Sebagai film tentang
usaha menegakkan keadilan yang dipenuhi dengan berbagai tindakan kejam The Birth of a Nation tidak buruk namun
juga tidak selalu terasa menarik. Pada satu point dramatisasi yang Nate Parker
tampilkan berhasil menampilkan isu yang dia bawa dengan baik tapi di point
lainnya mereka juga sempat terasa tumpul. The
Birth of a Nation bermain cukup straightforward
dalam menggambarkan pesan yang ia bawa tapi dipoles oleh Nate Parker dengan permainan tarik dan
ulur. Power ketika menarik dan
mengulur itu yang tidak merata, penonton cukup berhasil dibawa masuk ke dalam
cerita dan seolah berada di tengah-tengah perjuangan yang Nat Turner lakukan, tapi kemampuannya memprovokasi penonton dengan
isu yang ia bawa tidak konsisten, tidak begitu oke ketika merangsang penonton
untuk terus merasakan kesan horror
yang tersimpan di dalam cerita dan karakter.
Judulnya memang
mengandung kesan patriotisme tapi elemen awakening di The Birth of a Nation tidak begitu besar. Ini tentang eksploitasi
terhadap orang kulit hitam yang kemudian disusul dengan usaha pembalasan yang
berhasil menciptakan kesan adil, meskipun karakter utama merupakan seorang
pengkhotbah tapi di tangan Nate Parker ini tidak mencoba menghujani penonton
dengan isu yang berusaha tampak anggun, lebih terasa seperti crowd-pleaser tanpa kesan pretentious yang berlebihan. Seandainya Nate Parker dapat menjaga daya tarik
karakter dan cerita ketika bermain-main di antara dua bagian tadi mungkin The Birth of a Nation akan terasa lebih
menarik karena di situ kelemahan film ini. The
Birth of a Nation seperti tidak mencoba untuk mendorong aksi Nat dan
kelompoknya agar dapat menghancurkan dinding yang mengurung isu tentang
keadilan dan penindasan itu, dan hasilnya ketika ia berakhir tidak ada aksi
heroism yang terasa sangat memikat.
Di debut
penyutradaraannya ini Nate Parker
menunjukkan ia memiliki visi yang oke, menampilkan permainan tarik dan ulur di dalam cerita
bersama penonton yang konsisten terasa menarik namun sayangnya tidak dengan excitement.
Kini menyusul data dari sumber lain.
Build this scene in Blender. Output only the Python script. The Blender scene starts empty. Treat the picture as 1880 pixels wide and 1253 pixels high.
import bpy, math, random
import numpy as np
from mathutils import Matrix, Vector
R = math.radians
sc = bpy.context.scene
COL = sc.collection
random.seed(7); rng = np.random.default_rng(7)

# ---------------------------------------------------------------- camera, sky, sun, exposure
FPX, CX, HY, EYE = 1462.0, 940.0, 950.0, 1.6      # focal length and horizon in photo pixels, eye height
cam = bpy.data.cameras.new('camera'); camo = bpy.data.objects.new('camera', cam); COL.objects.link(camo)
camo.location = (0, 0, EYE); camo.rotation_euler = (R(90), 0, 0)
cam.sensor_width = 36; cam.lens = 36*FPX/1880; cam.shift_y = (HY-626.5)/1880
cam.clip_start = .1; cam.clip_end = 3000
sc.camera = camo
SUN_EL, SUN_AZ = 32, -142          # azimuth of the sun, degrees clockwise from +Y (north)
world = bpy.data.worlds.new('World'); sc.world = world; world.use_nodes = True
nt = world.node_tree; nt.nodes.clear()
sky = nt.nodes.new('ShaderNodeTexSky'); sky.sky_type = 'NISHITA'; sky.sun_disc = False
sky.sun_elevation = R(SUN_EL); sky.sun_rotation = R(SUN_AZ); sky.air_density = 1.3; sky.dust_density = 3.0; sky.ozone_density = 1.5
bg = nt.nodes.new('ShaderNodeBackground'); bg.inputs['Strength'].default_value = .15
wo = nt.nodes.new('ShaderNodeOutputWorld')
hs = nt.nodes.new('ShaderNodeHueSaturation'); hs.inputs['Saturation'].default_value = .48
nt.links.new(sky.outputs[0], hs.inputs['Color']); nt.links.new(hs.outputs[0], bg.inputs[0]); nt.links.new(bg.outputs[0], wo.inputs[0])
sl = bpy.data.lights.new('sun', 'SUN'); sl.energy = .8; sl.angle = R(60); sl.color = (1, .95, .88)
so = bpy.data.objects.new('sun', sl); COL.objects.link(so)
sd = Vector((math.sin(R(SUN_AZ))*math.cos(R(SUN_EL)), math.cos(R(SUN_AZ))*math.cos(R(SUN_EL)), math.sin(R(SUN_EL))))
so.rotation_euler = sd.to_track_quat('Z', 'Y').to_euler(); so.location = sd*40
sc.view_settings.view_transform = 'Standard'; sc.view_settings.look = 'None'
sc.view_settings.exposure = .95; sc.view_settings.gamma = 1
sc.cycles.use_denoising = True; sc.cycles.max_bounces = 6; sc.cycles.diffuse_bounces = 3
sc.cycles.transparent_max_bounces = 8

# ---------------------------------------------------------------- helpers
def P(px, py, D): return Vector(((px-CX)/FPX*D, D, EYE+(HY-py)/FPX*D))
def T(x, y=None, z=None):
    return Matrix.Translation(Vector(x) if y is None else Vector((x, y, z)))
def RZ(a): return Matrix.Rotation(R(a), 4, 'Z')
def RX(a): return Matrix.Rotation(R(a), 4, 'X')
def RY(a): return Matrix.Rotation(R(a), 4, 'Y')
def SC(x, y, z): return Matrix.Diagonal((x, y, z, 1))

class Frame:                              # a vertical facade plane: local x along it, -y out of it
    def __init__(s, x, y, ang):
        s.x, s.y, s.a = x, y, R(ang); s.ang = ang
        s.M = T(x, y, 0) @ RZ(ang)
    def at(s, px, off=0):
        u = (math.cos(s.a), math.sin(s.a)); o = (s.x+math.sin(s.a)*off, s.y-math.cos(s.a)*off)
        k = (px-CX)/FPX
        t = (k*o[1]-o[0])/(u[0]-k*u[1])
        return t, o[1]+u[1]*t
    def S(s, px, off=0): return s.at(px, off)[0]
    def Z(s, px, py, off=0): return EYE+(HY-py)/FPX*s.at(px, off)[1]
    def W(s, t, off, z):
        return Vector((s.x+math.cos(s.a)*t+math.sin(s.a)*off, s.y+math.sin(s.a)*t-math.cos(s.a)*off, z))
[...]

Di balik pendekatan yang
memang tidak fresh isu ketidakadilan yang The
Birth of a Nation bawa sebenarnya memiliki spirit dan energi yang baik,
tapi sayangnya film ini tidak punya shock yang mampu membuat harrowing drama
itu meninggalkan kesan yang kuat, once
again ini konsisten terasa menarik namun perlahan mulai terasa routine, klise, dan miskin punch. Segmented.